• INSTRUCTIONS FOR THE TASK: Retype only the lines from the one containing "Write a Blender" through the one containing "S.camera = cam", both included, word for word. Pictures stay out of the copy.

▶

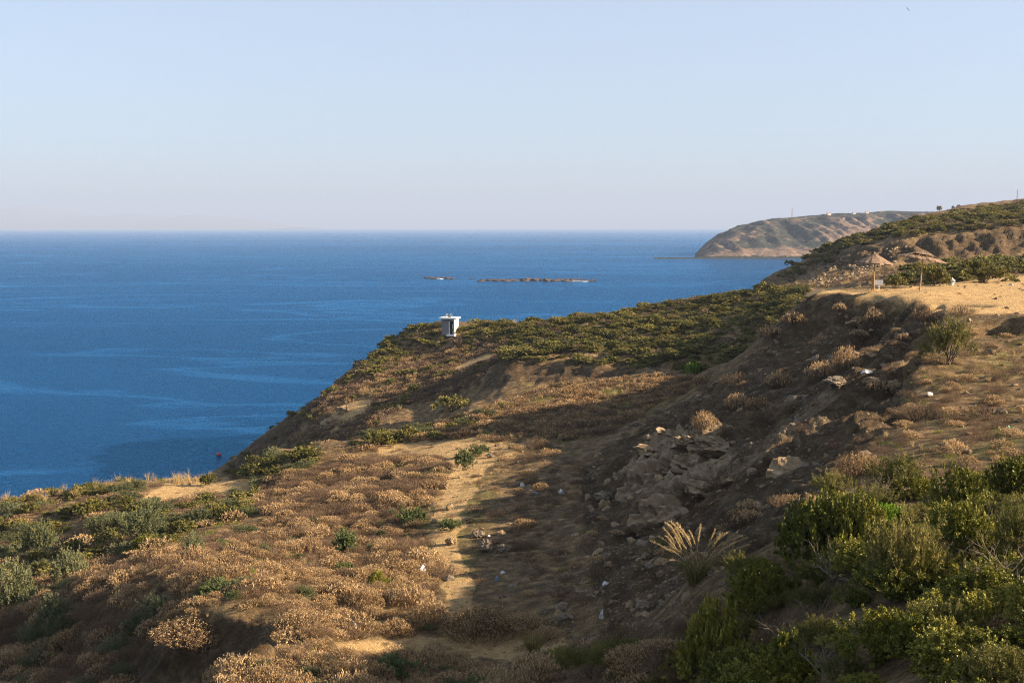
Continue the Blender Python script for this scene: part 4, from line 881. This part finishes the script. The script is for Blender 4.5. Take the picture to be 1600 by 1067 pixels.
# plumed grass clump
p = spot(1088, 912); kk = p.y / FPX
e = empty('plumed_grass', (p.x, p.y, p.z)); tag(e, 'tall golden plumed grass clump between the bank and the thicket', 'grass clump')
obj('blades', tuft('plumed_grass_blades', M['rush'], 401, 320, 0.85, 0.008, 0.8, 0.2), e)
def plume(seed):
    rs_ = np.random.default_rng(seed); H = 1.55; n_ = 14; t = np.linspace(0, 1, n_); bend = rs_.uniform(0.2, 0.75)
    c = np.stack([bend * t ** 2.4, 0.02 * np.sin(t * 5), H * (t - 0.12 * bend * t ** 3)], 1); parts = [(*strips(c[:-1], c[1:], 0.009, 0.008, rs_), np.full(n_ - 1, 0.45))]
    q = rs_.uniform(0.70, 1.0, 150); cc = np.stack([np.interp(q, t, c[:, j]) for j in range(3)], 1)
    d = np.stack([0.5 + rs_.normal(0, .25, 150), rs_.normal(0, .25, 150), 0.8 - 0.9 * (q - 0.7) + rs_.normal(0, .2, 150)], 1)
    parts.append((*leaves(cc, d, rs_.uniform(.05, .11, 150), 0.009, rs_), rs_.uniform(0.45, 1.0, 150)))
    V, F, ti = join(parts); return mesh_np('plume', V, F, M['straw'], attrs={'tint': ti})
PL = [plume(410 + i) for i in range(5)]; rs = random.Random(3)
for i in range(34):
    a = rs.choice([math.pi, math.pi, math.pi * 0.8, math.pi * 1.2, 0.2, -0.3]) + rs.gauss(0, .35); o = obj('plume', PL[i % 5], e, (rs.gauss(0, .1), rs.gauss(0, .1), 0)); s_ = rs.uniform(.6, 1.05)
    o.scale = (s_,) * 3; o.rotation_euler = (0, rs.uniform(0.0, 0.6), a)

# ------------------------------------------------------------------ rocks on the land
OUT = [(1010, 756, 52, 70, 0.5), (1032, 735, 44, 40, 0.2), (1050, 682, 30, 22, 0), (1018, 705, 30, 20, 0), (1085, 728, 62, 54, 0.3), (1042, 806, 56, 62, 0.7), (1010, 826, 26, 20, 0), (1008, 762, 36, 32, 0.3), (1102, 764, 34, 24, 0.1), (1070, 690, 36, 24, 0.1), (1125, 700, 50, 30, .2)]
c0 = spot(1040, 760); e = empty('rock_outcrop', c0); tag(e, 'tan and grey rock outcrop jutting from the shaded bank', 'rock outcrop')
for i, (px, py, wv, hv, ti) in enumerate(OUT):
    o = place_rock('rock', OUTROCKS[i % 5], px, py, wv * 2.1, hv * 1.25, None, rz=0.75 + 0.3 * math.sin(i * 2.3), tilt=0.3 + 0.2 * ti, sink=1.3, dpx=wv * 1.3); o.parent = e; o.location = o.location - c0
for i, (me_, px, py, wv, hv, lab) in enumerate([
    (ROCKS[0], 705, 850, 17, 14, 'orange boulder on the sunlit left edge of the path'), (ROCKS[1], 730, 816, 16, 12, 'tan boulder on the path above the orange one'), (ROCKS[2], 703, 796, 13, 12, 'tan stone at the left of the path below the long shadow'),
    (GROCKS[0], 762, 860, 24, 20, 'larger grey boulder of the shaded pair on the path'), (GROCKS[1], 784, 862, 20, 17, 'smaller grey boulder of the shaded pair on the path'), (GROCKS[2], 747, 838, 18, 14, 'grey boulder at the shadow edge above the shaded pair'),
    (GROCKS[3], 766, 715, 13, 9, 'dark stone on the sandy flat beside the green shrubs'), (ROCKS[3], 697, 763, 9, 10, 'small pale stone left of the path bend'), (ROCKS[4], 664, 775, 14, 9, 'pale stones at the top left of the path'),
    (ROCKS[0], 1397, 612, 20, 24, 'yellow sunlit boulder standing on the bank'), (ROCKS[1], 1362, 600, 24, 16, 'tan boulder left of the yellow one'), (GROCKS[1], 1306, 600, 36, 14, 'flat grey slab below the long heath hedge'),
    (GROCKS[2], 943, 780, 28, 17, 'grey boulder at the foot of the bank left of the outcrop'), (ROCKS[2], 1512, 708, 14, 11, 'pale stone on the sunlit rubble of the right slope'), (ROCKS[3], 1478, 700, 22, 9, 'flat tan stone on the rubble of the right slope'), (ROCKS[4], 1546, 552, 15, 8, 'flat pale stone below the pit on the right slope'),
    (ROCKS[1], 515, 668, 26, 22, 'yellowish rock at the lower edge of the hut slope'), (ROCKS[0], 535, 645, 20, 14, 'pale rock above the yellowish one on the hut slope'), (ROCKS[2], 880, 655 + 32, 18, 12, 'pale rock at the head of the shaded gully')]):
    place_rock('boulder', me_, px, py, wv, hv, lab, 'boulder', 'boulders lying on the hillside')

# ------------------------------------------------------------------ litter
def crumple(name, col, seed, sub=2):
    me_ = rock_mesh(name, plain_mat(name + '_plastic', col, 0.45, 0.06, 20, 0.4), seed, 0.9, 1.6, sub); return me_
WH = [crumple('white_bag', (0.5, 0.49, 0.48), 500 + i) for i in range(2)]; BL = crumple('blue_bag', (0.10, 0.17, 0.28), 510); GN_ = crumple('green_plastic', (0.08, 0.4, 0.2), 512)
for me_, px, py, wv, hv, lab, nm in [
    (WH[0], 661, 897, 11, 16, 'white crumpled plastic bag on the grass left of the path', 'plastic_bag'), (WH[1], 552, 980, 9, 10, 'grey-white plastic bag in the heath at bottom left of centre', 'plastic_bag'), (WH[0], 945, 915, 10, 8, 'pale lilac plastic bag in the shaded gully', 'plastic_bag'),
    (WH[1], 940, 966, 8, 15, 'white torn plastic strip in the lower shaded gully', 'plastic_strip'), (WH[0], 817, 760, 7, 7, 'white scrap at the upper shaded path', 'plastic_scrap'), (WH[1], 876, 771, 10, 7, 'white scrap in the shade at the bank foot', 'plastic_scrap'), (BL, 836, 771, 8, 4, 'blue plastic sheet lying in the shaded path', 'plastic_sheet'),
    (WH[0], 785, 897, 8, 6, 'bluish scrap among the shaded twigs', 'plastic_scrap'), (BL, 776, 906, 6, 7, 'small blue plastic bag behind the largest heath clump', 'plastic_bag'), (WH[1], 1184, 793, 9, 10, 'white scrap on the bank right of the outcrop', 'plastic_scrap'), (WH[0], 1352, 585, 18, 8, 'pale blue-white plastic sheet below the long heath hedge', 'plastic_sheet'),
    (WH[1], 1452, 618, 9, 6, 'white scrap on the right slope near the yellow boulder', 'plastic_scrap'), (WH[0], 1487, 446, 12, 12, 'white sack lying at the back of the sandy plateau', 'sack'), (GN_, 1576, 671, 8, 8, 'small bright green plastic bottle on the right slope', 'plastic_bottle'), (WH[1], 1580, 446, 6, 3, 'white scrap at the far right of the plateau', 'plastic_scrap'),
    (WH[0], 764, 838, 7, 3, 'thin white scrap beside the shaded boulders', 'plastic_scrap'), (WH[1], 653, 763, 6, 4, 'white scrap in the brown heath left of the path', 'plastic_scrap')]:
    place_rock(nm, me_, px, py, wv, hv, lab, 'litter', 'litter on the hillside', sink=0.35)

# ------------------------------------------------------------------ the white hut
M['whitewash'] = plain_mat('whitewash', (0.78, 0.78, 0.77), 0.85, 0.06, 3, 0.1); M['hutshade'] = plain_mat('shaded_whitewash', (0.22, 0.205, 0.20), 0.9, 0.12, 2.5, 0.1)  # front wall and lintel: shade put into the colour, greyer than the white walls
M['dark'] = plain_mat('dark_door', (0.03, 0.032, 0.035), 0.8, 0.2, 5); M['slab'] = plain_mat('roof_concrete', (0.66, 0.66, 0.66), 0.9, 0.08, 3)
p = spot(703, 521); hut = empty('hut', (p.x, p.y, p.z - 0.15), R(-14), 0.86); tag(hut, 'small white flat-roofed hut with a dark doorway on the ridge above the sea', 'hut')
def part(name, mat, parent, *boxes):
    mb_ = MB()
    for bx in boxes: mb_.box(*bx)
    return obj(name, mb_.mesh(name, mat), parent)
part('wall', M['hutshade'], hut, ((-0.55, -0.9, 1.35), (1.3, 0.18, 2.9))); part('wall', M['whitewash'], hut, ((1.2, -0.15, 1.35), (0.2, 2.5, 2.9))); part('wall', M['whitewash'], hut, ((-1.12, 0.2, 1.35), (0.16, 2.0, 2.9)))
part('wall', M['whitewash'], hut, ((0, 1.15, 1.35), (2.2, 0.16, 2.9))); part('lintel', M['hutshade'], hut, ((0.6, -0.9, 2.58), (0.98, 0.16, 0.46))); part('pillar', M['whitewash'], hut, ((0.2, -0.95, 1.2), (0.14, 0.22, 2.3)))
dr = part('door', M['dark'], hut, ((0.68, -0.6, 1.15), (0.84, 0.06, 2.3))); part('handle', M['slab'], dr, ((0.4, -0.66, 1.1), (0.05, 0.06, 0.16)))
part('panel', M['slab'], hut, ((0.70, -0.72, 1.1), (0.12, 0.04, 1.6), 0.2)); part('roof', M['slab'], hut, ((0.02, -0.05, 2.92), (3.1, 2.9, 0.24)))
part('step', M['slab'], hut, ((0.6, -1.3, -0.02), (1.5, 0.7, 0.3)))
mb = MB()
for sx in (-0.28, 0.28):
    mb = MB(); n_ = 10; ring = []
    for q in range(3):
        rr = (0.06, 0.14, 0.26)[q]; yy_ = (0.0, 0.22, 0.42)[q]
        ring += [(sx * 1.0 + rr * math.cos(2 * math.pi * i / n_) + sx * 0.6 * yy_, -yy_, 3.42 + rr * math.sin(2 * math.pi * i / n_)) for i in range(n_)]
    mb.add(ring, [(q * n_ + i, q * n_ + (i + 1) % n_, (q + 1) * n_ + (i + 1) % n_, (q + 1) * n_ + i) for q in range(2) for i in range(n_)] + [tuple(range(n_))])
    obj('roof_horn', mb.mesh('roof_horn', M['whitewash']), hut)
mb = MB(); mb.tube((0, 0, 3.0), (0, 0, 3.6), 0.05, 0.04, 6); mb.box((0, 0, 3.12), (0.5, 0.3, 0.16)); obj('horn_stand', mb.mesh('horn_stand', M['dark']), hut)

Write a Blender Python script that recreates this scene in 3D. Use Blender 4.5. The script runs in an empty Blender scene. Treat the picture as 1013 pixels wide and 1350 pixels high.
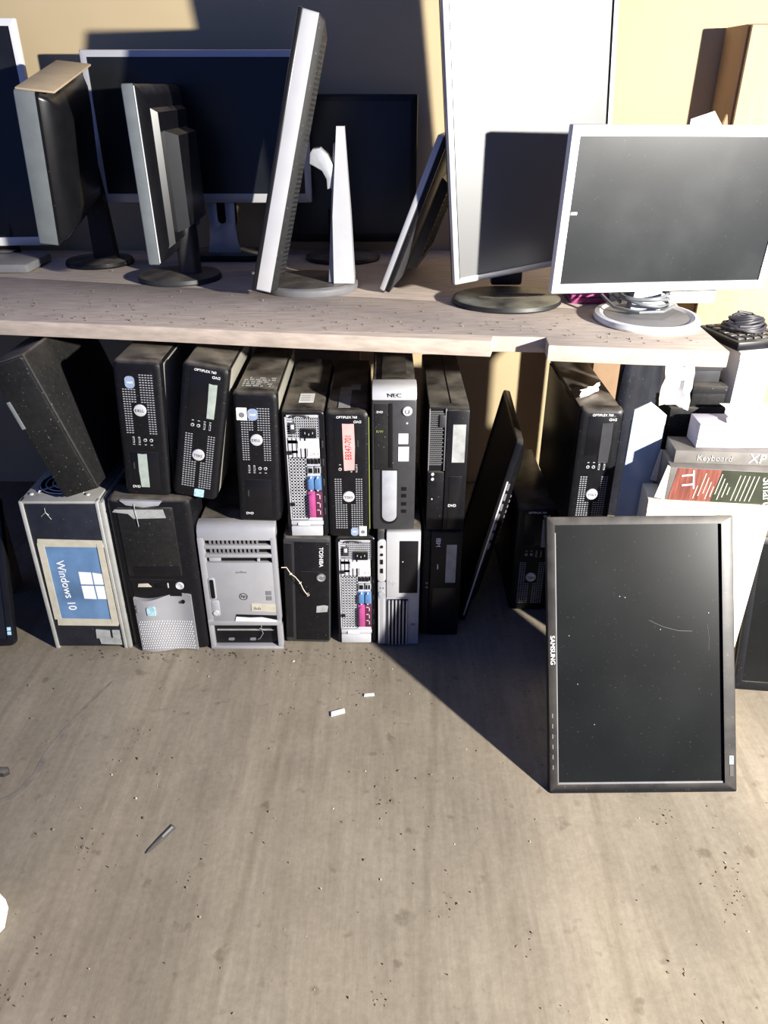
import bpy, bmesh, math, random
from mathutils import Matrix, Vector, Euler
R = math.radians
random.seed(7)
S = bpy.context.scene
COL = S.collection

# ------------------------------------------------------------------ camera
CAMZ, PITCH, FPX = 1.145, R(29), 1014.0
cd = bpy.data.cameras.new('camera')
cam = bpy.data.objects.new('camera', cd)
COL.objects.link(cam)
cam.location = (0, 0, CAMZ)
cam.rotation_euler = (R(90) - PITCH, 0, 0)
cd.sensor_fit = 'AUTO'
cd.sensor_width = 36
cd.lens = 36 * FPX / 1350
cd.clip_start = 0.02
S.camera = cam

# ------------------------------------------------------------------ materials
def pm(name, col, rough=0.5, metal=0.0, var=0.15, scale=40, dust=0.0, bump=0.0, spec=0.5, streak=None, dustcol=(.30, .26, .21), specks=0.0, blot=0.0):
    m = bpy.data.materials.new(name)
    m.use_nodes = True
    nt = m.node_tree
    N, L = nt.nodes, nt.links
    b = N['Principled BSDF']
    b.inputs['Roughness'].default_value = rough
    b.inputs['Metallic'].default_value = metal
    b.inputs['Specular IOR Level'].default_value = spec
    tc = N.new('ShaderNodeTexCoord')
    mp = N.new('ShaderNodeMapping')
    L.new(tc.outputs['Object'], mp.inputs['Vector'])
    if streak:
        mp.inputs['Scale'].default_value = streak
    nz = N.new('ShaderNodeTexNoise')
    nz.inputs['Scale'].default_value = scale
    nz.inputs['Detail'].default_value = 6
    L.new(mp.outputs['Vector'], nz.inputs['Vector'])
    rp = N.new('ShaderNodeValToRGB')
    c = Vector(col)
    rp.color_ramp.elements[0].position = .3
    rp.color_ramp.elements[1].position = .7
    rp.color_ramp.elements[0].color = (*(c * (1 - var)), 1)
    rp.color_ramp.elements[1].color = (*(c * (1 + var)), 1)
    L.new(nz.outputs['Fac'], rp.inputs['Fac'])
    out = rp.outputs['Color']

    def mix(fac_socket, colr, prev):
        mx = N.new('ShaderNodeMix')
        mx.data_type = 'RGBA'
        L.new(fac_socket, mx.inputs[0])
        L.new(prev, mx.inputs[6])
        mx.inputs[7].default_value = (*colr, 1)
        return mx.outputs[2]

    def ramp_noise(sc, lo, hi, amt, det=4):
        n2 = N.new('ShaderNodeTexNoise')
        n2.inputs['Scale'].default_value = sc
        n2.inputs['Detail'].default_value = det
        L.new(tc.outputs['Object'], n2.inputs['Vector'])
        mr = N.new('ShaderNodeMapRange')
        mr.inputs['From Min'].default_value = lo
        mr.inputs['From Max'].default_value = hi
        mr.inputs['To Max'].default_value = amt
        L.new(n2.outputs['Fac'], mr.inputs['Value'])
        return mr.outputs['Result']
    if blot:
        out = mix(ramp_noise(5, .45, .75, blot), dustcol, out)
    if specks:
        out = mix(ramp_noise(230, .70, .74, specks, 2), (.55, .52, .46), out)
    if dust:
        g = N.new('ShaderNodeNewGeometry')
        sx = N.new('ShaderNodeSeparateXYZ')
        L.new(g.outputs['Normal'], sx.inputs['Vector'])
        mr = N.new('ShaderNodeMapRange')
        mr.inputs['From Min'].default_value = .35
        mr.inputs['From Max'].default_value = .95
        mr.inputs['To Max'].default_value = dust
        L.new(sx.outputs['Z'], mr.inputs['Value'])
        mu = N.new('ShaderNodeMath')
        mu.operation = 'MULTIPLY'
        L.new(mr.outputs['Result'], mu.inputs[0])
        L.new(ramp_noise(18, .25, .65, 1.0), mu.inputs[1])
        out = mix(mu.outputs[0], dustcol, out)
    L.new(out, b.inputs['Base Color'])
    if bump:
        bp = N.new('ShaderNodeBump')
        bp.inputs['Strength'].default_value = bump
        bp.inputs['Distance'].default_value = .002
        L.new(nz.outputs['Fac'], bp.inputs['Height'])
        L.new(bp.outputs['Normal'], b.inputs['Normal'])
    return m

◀

• COMPLETE ANSWER:
Write a Blender Python script that recreates this scene in 3D. Use Blender 4.5. The script runs in an empty Blender scene. Treat the picture as 1013 pixels wide and 1350 pixels high.
import bpy, bmesh, math, random
from mathutils import Matrix, Vector, Euler
R = math.radians
random.seed(7)
S = bpy.context.scene
COL = S.collection

# ------------------------------------------------------------------ camera
CAMZ, PITCH, FPX = 1.145, R(29), 1014.0
cd = bpy.data.cameras.new('camera')
cam = bpy.data.objects.new('camera', cd)
COL.objects.link(cam)
cam.location = (0, 0, CAMZ)
cam.rotation_euler = (R(90) - PITCH, 0, 0)
cd.sensor_fit = 'AUTO'
cd.sensor_width = 36
cd.lens = 36 * FPX / 1350
cd.clip_start = 0.02
S.camera = cam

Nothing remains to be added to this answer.